For ${\mathrm{}\lambda }_{\mathit{m}}$  = ${10}^{-4}$ cm, T = 2900 $°K$

For ${\mathrm{}\lambda }_{\mathit{m}}$  = ${5\times 10}^{-5}$ cm, T = 5800 $°K$

For ${\mathrm{}\lambda }_{\mathit{m}}$  = ${10}^{-6}$  cm, T = 290 $\times {10}^3$ $°K$ and so on

The numbers obtained tell us that temperature ranges are required for obtaining radiations in different parts of an electromagnetic spectrum. As the wavelength decreases, the corresponding temperature increases.

 

Q.8.15 Answer the following questions:

(a) Long distance radio broadcasts use short-wave bands. Why?

(b) It is necessary to use satellites for long distance TV transmission. Why?

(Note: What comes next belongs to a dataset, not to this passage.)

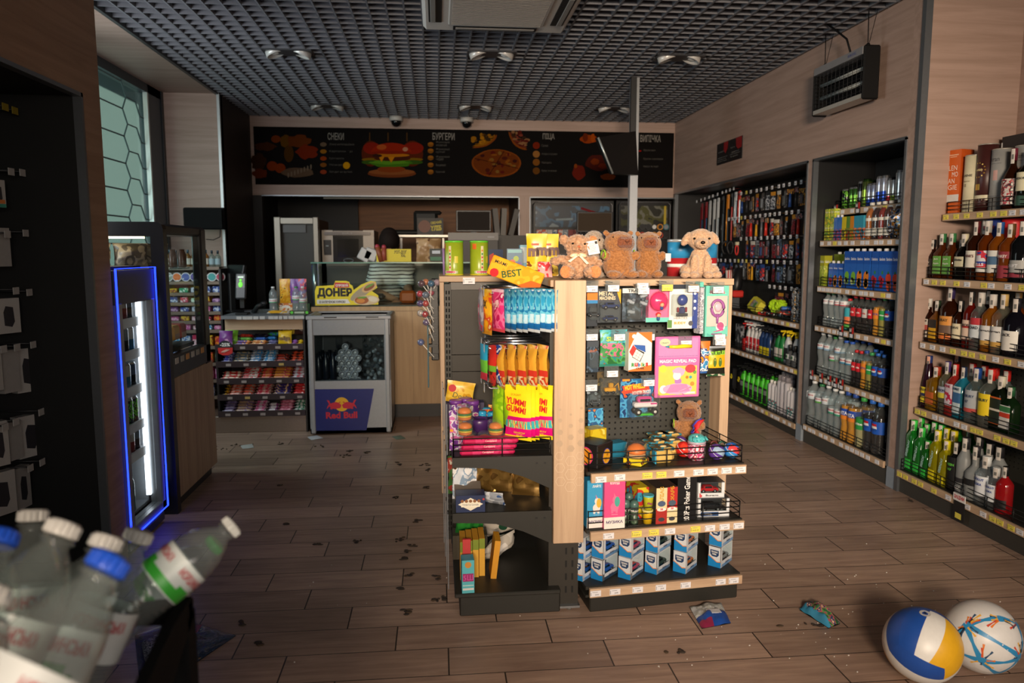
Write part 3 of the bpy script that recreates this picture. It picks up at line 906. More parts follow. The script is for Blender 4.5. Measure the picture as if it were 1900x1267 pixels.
def wire_hook(m,L=.2,r=.0026,tagm=None):
 """double wire hook reaching out along local -y with a clear ticket holder"""
 for x in(-.012,.012):m.tube([(x,0,0),(x,-L,0)],r,CHROME,5)
 m.tube([(0,0,-.018),(0,-L*.92,-.018),(0,-L,-.006)],r,CHROME,5)
 m.tube([(-.012,-L,0),(.012,-L,0)],r,CHROME,5)
# left bay hooks (reach towards -x) and what hangs on them
HL=R(-pi/2) # local -y becomes world -x
hookrows={1.2:(2.70,2.78,2.86,2.94),1.0:(2.69,2.77,2.86,2.95),.925:(2.80,2.9),.855:(2.69,2.78,2.88)}
for z,ys in hookrows.items():
 for i,y in enumerate(ys):
  m=MB();wire_hook(m,.235-.02*(i%2))
  h=ipart('wire_hook',m);h.matrix_local=T(-IO.x,-IO.y,0)@T(.405,y,z)@HL
  m=MB();m.box((0,-.24+.02*(i%2),-.012),(.04,.002,.035),glass('dfe6ec',.8));m.box((0,-.2412+.02*(i%2),-.014),(.036,.001,.024),mat('a9adb6',.5))
  ipart('ticket_holder',m,h)
TEAL=printed(['3aa5cf','6fc4dd','2b86bb','e9f2f5'],24,.3,1);PINK=printed(['e23a86','f07ab0','c2206a','f6d9e6'],26,.3,2)
YB=printed(['f0b92a','e89a1c','d94f2a','f6e3a0'],26,.3,3)
kk=Kind('candy_pouch_blue','candy bag');m=MB();WT=mat('dfeaf0',.35);BL=mat('2f9ccb',.3);BL2=mat('1f6fb4',.3)
pouch(m,.115,.15,.022,bands([(.06,WT),(.24,BL2),(.42,printed(['c9e6f2','8fcfe4','5cb8dc'],30,.3,4)),(.97,TEAL),(1,WT)]),None,1)
kk.add('bag',m);kk.parts[0]=('bag',kk.parts[0][1],None);kk.name='candy_bag'
kp=Kind('candy_bag','candy bag');m=MB();pouch(m,.1,.152,.02,bands([(.1,mat('d84a55',.35)),(.9,PINK),(1,mat('f3c9da',.35))]),None,2);m.text('Orbit',face_front((0,-.014,.1)),WHITE,h=.022);kp.add('bag',m)
ky=Kind('candy_bag','candy bag');m=MB();pouch(m,.1,.162,.02,bands([(.1,mat('e7a21e',.35)),(.93,YB),(1,mat('f0c23a',.35))]),None,3);m.text('MIX',face_front((0,-.014,.11)),INK,h=.03,bold=.02);ky.add('bag',m)
ks=Kind('candy_bag','candy bag');m=MB();pouch(m,.1,.152,.02,printed(['b9b3b8','8d8790','d94a6a','e8e0e4'],22,.3,9),None,4);ks.add('bag',m)
def hang_left(K,x,y,z,h,label,group=None,a=0,sc=1):
 # bag hangs in the plane across the hook; its front looks down the hook towards -x, turned a little to the shop
 return place(K,(x,y,z-h),label,-pi/2+.2+a,group,sc)
for i in range(9):
 hang_left(kk,.392-i*.0185,2.665+.006*(i%3),1.198-.003*(i%2),.15,'pale blue candy bag, %s from the oak post on the top hooks'%nth(i),'blue candy bags on the hooks',.3-.045*i)
hang_left(kp,.215,2.672,1.198,.152,'pink gum bag hanging right of the bright yellow bag on the top hooks',None,.2)
hang_left(kp,.235,2.76,1.198,.152,'pink gum bag hanging behind the other pink bag on the top hooks',None,.2)
hang_left(ky,.175,2.68,1.198,.162,'narrow yellow candy bag with black lettering on the top hooks',None,.1)
hang_left(ks,.155,2.70,1.198,.152,'grey and pink candy bag at the aisle end of the top hooks',None,-.1)
for i in range(4):
 hang_left(kp if i%2 else kk,.36-.045*i,2.865,1.195,.15,['pale blue candy bag','pink candy bag'][i%2]+' deep on the third top hook, %s from the spine'%nth(i),'candy bags deep on the top hooks',.2)
# orange card packs that lie over the top hooks
m=MB();m.box((0,0,0),(.2,.012,.075),printed(['f0b429','eda21e','e8c04a'],22,.35,5),None,.004);F=face_front((0,-.0066,0));m.poly([(.1,-.037),(.1,.0),(.06,-.002),(.02,-.037)],mat('e0641c',.4),F@T(0,0,.0004));m.text('BEST',F,mat('2d5a2a'),h=.026,c=(-.015,-.002),rot=.5,bold=.02);m.text('MIAMI',F,INK,h=.012,c=(-.065,.02),bold=.01);m.disc((-.075,-.022,.0006),.016,mat('c8222a',.4),F,14)
p=aty(957,508,2.72);put('jelly_candy_pack',m,'orange jelly candy pack lying slanted over the top hooks','candy pack',p,0,None,R(.0)@R(radians(21),'Y')@R(.25,'X'))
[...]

(c) Optical and radiotelescopes are built on the ground but X-ray astronomy is possible only from satellites orbiting the earth. Why?

(d) The small ozone layer on top of the stratosphere is crucial for human survival. Why?

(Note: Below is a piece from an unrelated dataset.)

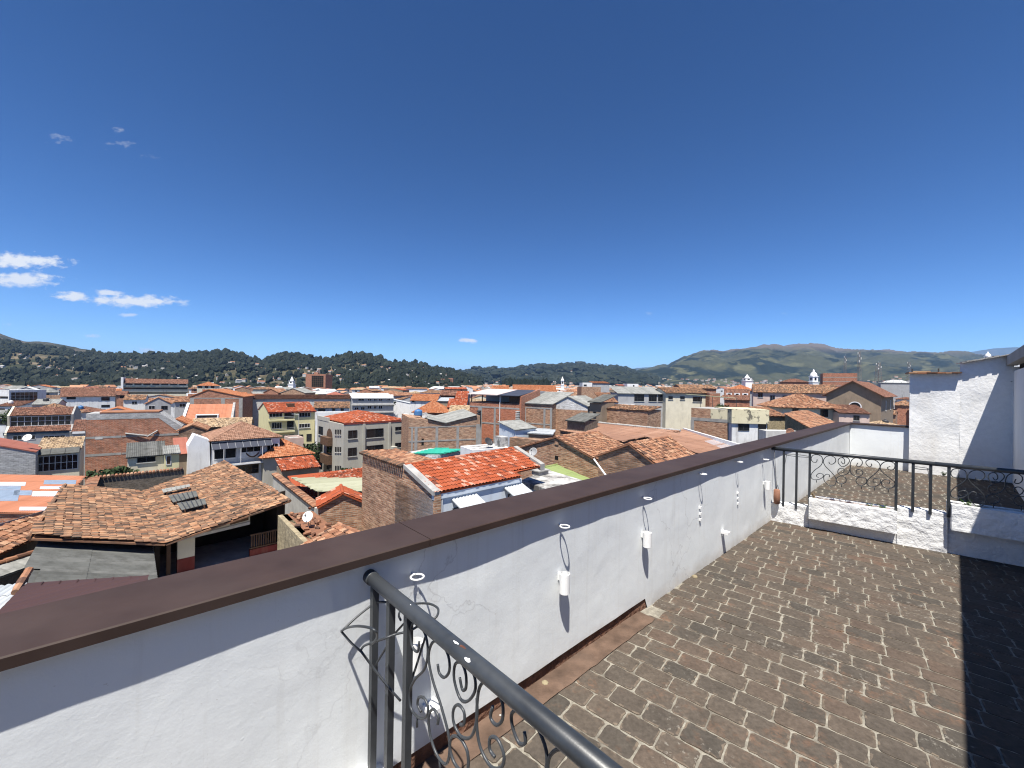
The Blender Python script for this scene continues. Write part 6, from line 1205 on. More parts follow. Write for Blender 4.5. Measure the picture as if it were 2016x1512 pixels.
simple('peach_gable_house', 'house with sunlit peach orange gable peeping over the pale terrace sheet', 968, 1001, 771, 120, 9, 'ochrewall', 'tile_orange', 'gu', 1.7, 'mid', short='the peach gable')
simple('white_flat_block', 'white rooftop block with tilted red cap behind the patched brick house', 1147, 1166, 755, 175, 8, 'white2', None, 'flat', 0, wn=[(1149, 757, 1155, 760)], short='the white rooftop block')
simple('grey_top_block', 'grey block with orange edged roof on the skyline right of the white rooftop block', 1167, 1200, 754, 185, 9, 'greywall', 'tile_orange', 'shed', .8, 'far', short='the grey top block')
simple('brick_small_tower', 'plain brick block below the white rooftop block', 1145, 1183, 764, 120, 8, 'brick_old', None, 'flat', 0, short='the plain brick block')
simple('tiled_slope_house', 'house with pink orange tiled slope left of the grey house', 1186, 1216, 791, 88, 8, 'white', 'tile_mix', 'shed', 1.8, 'mid', short='the pink orange slope')
simple('long_tiled_hall', 'long brown tiled hall on the skyline behind the cream house', 1340, 1410, 764, 190, 10, 'brick', 'tile_old', 'gu', 1.6, 'far', short='the brown skyline hall')
simple('red_cabin', 'small dark red cabin on the skyline left of the grey house', 1219, 1238, 759, 210, 8, 'maroon', 'sheet_rust', 'shed', .6, 'corrfar', short='the dark red cabin')
simple('white_skyline_house', 'white house on the skyline directly above the grey house', 1235, 1257, 757, 205, 8, 'white', None, 'flat', 0, wn=[(1246, 758, 1249, 761)], short='the white skyline house')

# ---- landmarks far across the town
def church_tower(px, pyt, pyb, Y, w, kind, label):
    p = at(px, pyt, Y); bz = at(px, pyb, Y).z; h = p.z - bz; t = thing('church_tower', label, 'church tower', (p.x, p.y, gz(p.x, p.y)))
    s = w * Y / F / 2; c = Vector((p.x, p.y, 0)); g0 = gz(p.x, p.y) - 2
    if kind == 'spire': lv = [(1.0, g0, bz + h * .35), (.78, bz + h * .35, bz + h * .62)]; top = [(.62, bz + h * .62), (.5, bz + h * .72), (.12, bz + h * .95), (.04, p.z)]
    elif kind == 'slim': lv = [(.8, g0, bz + h * .2), (.6, bz + h * .2, bz + h * .62)]; top = [(.9, bz + h * .62), (.55, bz + h * .72), (.1, bz + h * .95), (.03, p.z)]
    else: lv = [(1.0, g0, bz + h * .15), (.85, bz + h * .15, bz + h * .52)]; top = [(.95, bz + h * .52), (.95, bz + h * .58), (.75, bz + h * .72), (.3, bz + h * .82), (.25, bz + h * .9), (.05, p.z)]
    for k, (f_, a_, b_) in enumerate(lv):
        mb = MB(); mb.lathe(c, [(s * f_ * 1.3, a_), (s * f_ * 1.3, b_ - .5), (s * f_ * 1.5, b_ - .45), (s * f_ * 1.5, b_)], 4, .5, True); mb.build('tower_stage', M['churchwhite'], t)
    mb = MB(); mb.lathe(c, [(s * f_, z) for f_, z in top], 12); mb.build('tower_roof', M['churchwhite'], t)
    f_, a_, b_ = lv[-1]; hh = b_ - max(a_, bz)
    for dx, dy in ((0, -1), (1, 0), (-1, 0)):
        e = s * f_ * .93; mb = MB(); q = c + Vector((dx * e, dy * e, b_ - hh * .75)); mb.obox(q - Vector((abs(dy) * s * .28, abs(dx) * s * .28, 0)) - Vector((dx, dy, 0)) * .1, Vector((abs(dy), abs(dx), 0)) * s * .56, Vector((dx, dy, 0)) * .16, (0, 0, hh * .5)); mb.build('belfry_opening', M['dark'], t)
    reg(px - w, px + w, pyt, pyb, Y, 'the church tower')
church_tower(575, 741, 764, 380, 11, 'spire', 'white church tower with stepped spire, leftmost, before the wooded hills')
church_tower(1107.5, 741, 762, 420, 8, 'slim', 'slim white tower with pointed cap in the middle of the skyline')
church_tower(1471, 737, 756, 450, 15, 'spire', 'broad white stepped church top left of the domed tower')
church_tower(1602, 727, 756, 330, 13, 'dome', 'white domed bell tower left of the radio masts')
church_tower(1945, 692, 712, 300, 9, 'dome', 'tiny white dome peeping over the annex roof at the far right')
b = Box('tower_block', 'dark brick tower block with glassy recess before the wooded hills', 'building', 602, 738, 420, XV, 641, 16, 'brick'); b.walls(); b.flat('concrete', 1.0); f = b.front(); window(f, b.t, f.rect((613.5, 739.5, 637, 762)), 6, 6, 'wood', 'dark', fw=.25, sill=False); reg(600, 643, 735, 766, 420, 'the brick tower block')
mb = MB(); mb.obox(b.P(b.w * .3, 5, b.z), b.ex * 4, b.ey * 4, (0, 0, 3)); mb.build('lift_house', M['brick'], b.t)
for (x0, x1, y, lab) in ((868, 877, 747, 'reddish apartment towers far away, left one of two'), (881, 892, 745.5, 'reddish apartment towers far away, taller right one of two')):
    b = Box('apartment_tower', lab, 'building', x0, y, 900, XV, x1, 14, 'brick'); b.walls(); b.flat('concrete', 1.5, .8)
    for k in range(3): mb = MB(); b.front().box(mb, b.w * (.12 + .3 * k), b.w * (.26 + .3 * k), b.b + 6, b.z - 1, -.05, .15); mb.build('window_column', M['glass'], b.t)
def mast(px, pyt, pyb, Y, w, label):
    p = at(px, pyt, Y); bz = at(px, pyb, Y).z - 3; t = thing('radio_mast', label, 'radio mast', (p.x, p.y, bz)); s = w * Y / F / 2; h = p.z - bz; n = 9; mb = MB()
    cs = [(-1, -1), (1, -1), (1, 1), (-1, 1)]
    def c_(k, f_): r_ = s * (1 - .45 * f_); return Vector((p.x + cs[k][0] * r_, p.y + cs[k][1] * r_, bz + h * .93 * f_))
    for k in range(4): mb.tube([c_(k, 0), c_(k, 1)], s * .07, 4)
    for i in range(n):
        for k in range(4): mb.tube([c_(k, i / n), c_((k + 1) % 4, (i + 1) / n)], s * .045, 3); mb.tube([c_(k, i / n), c_((k + 1) % 4, i / n)], s * .04, 3)
    mb.build('lattice', M['antenna_red'], t); mb = MB(); mb.tube([c_(0, 1).lerp(c_(2, 1), .5), p], s * .06, 4); mb.build('aerial', M['metal'], t)
    for k, f_ in enumerate((.72, .8, .88, .95)): mb = MB(); q = c_(k, f_); mb.obox(q - Vector((s * .14, s * .2, h * .03)), (s * .28, 0, 0), (0, s * .2, 0), (0, 0, h * .06)); mb.build('panel_antenna', M['white'], t)
mast(1664, 697, 737, 300, 4, 'thin lattice mast, leftmost of the radio masts on the right')
mast(1692, 687, 750, 240, 5.5, 'tallest red and white lattice mast on the right skyline')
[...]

(e) If the earth did not have an atmosphere, would its average surface temperature be higher or lower than what it is now?

(f) Some scientists have predicted that a global nuclear war on the earth would be followed by a severe ‘nuclear winter’ with a devastating effect on life on earth. What might be the basis of this prediction?

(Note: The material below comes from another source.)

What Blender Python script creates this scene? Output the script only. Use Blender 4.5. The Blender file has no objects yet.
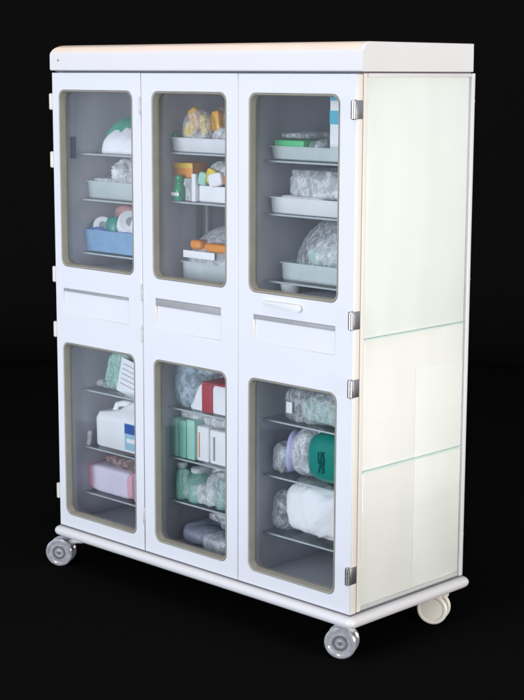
import bpy, bmesh, math, random
from mathutils import Vector, Matrix, noise

scene = bpy.context.scene
COL = scene.collection
R = math.radians
PI = math.pi

# ------------------------------------------------------------------ materials
def mat(name, col, rough=.5, metal=0., var=.06, scale=14., bump=0., bscale=120., coat=0., spec=.5, detail=5., rvar=.0, trans=0.):
    m = bpy.data.materials.new(name); m.use_nodes = True
    nt = m.node_tree; b = nt.nodes['Principled BSDF']
    tc = nt.nodes.new('ShaderNodeTexCoord')
    n = nt.nodes.new('ShaderNodeTexNoise'); n.inputs['Scale'].default_value = scale; n.inputs['Detail'].default_value = detail
    nt.links.new(tc.outputs['Object'], n.inputs['Vector'])
    mx = nt.nodes.new('ShaderNodeMix'); mx.data_type = 'RGBA'
    mx.inputs[6].default_value = (*[max(0, c*(1-var)) for c in col], 1)
    mx.inputs[7].default_value = (*[min(1, c*(1+var)) for c in col], 1)
    nt.links.new(n.outputs['Fac'], mx.inputs[0]); nt.links.new(mx.outputs[2], b.inputs['Base Color'])
    b.inputs['Roughness'].default_value = rough; b.inputs['Metallic'].default_value = metal
    b.inputs['Specular IOR Level'].default_value = spec
    if coat: b.inputs['Coat Weight'].default_value = coat; b.inputs['Coat Roughness'].default_value = .12
    if trans: b.inputs['Transmission Weight'].default_value = trans
    if rvar:
        mr = nt.nodes.new('ShaderNodeMapRange'); mr.inputs[3].default_value = rough-rvar; mr.inputs[4].default_value = rough+rvar
        nt.links.new(n.outputs['Fac'], mr.inputs[0]); nt.links.new(mr.outputs[0], b.inputs['Roughness'])
    if bump:
        n2 = nt.nodes.new('ShaderNodeTexNoise'); n2.inputs['Scale'].default_value = bscale; n2.inputs['Detail'].default_value = 4
        nt.links.new(tc.outputs['Object'], n2.inputs['Vector'])
        bp = nt.nodes.new('ShaderNodeBump'); bp.inputs['Strength'].default_value = bump; bp.inputs['Distance'].default_value = .004
        nt.links.new(n2.outputs['Fac'], bp.inputs['Height']); nt.links.new(bp.outputs['Normal'], b.inputs['Normal'])
    return m

def film(name, col, fac=.4, rough=.18, bump=.6, bscale=40., var=.3, crease=True):
    """thin see-through plastic: part clear, part milky glossy sheet, whiter along its creases"""
    m = mat(name, col, rough=rough, var=.05)
    nt = m.node_tree; b = nt.nodes['Principled BSDF']; out = nt.nodes['Material Output']; N = nt.nodes.new; K = nt.links.new
    tr = N('ShaderNodeBsdfTransparent'); tr.inputs['Color'].default_value = (*[.7+.3*c for c in col], 1)
    mx = N('ShaderNodeMixShader')
    tc = N('ShaderNodeTexCoord'); n = N('ShaderNodeTexNoise'); n.inputs['Scale'].default_value = bscale; n.inputs['Detail'].default_value = 7
    K(tc.outputs['Object'], n.inputs['Vector'])
    mr = N('ShaderNodeMapRange'); mr.inputs[1].default_value = .35; mr.inputs[2].default_value = .65
    mr.inputs[3].default_value = max(0, fac-var); mr.inputs[4].default_value = min(1, fac+var)
    K(n.outputs['Fac'], mr.inputs[0]); val = mr.outputs[0]
    bp = N('ShaderNodeBump'); bp.inputs['Strength'].default_value = bump; bp.inputs['Distance'].default_value = .006
    if crease:
        nd = N('ShaderNodeTexNoise'); nd.inputs['Scale'].default_value = 18; nd.inputs['Detail'].default_value = 4
        K(tc.outputs['Object'], nd.inputs['Vector'])
        ad = N('ShaderNodeVectorMath'); ad.operation = 'MULTIPLY_ADD'; ad.inputs[1].default_value = (.10, .10, .10)
        K(nd.outputs['Color'], ad.inputs[0]); K(tc.outputs['Object'], ad.inputs[2])
        mp = N('ShaderNodeMapping'); mp.inputs['Rotation'].default_value = (.4, .7, .5); mp.inputs['Scale'].default_value = (1., .8, .45); K(ad.outputs[0], mp.inputs[0])
        vo = N('ShaderNodeTexVoronoi'); vo.feature = 'DISTANCE_TO_EDGE'; vo.inputs['Scale'].default_value = 34; K(mp.outputs[0], vo.inputs['Vector'])
        ed = N('ShaderNodeMapRange'); ed.inputs[1].default_value = 0; ed.inputs[2].default_value = .13; ed.inputs[3].default_value = .27; ed.inputs[4].default_value = 0
        K(vo.outputs['Distance'], ed.inputs[0])
        s_ = N('ShaderNodeMath'); s_.operation = 'ADD'; s_.use_clamp = True; K(val, s_.inputs[0]); K(ed.outputs[0], s_.inputs[1]); val = s_.outputs[0]
        K(vo.outputs['Distance'], bp.inputs['Height'])
    else:
        K(n.outputs['Fac'], bp.inputs['Height'])
    K(bp.outputs['Normal'], b.inputs['Normal'])
    K(val, mx.inputs[0]); K(tr.outputs[0], mx.inputs[1]); K(b.outputs[0], mx.inputs[2]); K(mx.outputs[0], out.inputs[0])
    return m

def pane_mat(name, tint, rough=.02, extra=.0, wob=0.):
    m = bpy.data.materials.new(name); m.use_nodes = True; nt = m.node_tree; nt.nodes.clear()
    out = nt.nodes.new('ShaderNodeOutputMaterial'); tr = nt.nodes.new('ShaderNodeBsdfTransparent'); gl = nt.nodes.new('ShaderNodeBsdfGlossy')
    tr.inputs['Color'].default_value = (*tint, 1); gl.inputs['Roughness'].default_value = rough
    fr = nt.nodes.new('ShaderNodeFresnel')   # a thin sheet: the same reflection from both of its faces
    ge = nt.nodes.new('ShaderNodeNewGeometry'); mi = nt.nodes.new('ShaderNodeMapRange')
    mi.inputs[3].default_value = 1.5; mi.inputs[4].default_value = 1/1.5
    nt.links.new(ge.outputs['Backfacing'], mi.inputs[0]); nt.links.new(mi.outputs[0], fr.inputs['IOR'])
    ad = nt.nodes.new('ShaderNodeMath'); ad.operation = 'ADD'; ad.inputs[1].default_value = extra
    mx = nt.nodes.new('ShaderNodeMixShader')
    tc = nt.nodes.new('ShaderNodeTexCoord'); sm = nt.nodes.new('ShaderNodeTexNoise'); sm.inputs['Scale'].default_value = 7; sm.inputs['Detail'].default_value = 6
    mp = nt.nodes.new('ShaderNodeMapping'); mp.inputs['Scale'].default_value = (1, 1, .35); nt.links.new(tc.outputs['Object'], mp.inputs[0]); nt.links.new(mp.outputs[0], sm.inputs['Vector'])
    me = nt.nodes.new('ShaderNodeMapRange'); me.inputs[1].default_value = .3; me.inputs[2].default_value = .7
    me.inputs[3].default_value = extra*.5; me.inputs[4].default_value = extra*1.6
    nt.links.new(sm.outputs['Fac'], me.inputs[0]); nt.links.new(me.outputs[0], ad.inputs[1])
    nt.links.new(fr.outputs[0], ad.inputs[0]); nt.links.new(ad.outputs[0], mx.inputs[0])
    nt.links.new(tr.outputs[0], mx.inputs[1]); nt.links.new(gl.outputs[0], mx.inputs[2]); nt.links.new(mx.outputs[0], out.inputs[0])
    if wob:
        tc = nt.nodes.new('ShaderNodeTexCoord'); n = nt.nodes.new('ShaderNodeTexNoise'); n.inputs['Scale'].default_value = 9
        nt.links.new(tc.outputs['Object'], n.inputs['Vector'])
        bp = nt.nodes.new('ShaderNodeBump'); bp.inputs['Strength'].default_value = wob; bp.inputs['Distance'].default_value = .002
        nt.links.new(n.outputs['Fac'], bp.inputs['Height']); nt.links.new(bp.outputs['Normal'], gl.inputs['Normal'])
    return m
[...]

Ans.8.15 Long distance radio broadcasts use shortwave bands because only these bands can be refracted by ionosphere.

It is necessary to use satellites for long distance TV transmissions because television signals are of high frequencies and high energies. Thus these signals are not reflected by ionosphere. Hence, satellites are helpful in reflecting TV signals. Also they help in long distance TV transmissions.

With reference to X-ray astronomy, X-rays are absorbed by the atmosphere. However, visible and radio waves can penetrate. Hence, optical and radio telescopes are built on the ground, while X-ray astronomy is possible only with the help of satellites orbiting the Earth.

The small ozone layer on the top of the atmosphere is crucial for human survival because it absorbs harmful ultraviolet radiation present in sunlight and prevents from reaching Earth’s surface.

In the absence of an atmosphere, there would be no greenhouse effect on the surface of the Earth. As a result, the temperature of the Earth decreases rapidly, making it chilly and difficult for human survival.

A global nuclear war on the surface of the Earth would have disastrous consequences. Post nuclear war, the Earth will experience severe winter as the war will produce clouds of smoke that would cover maximum parts of the sky, thereby preventing solar light to reach the atmosphere. Also, it will lead to the depletion of the ozone layer.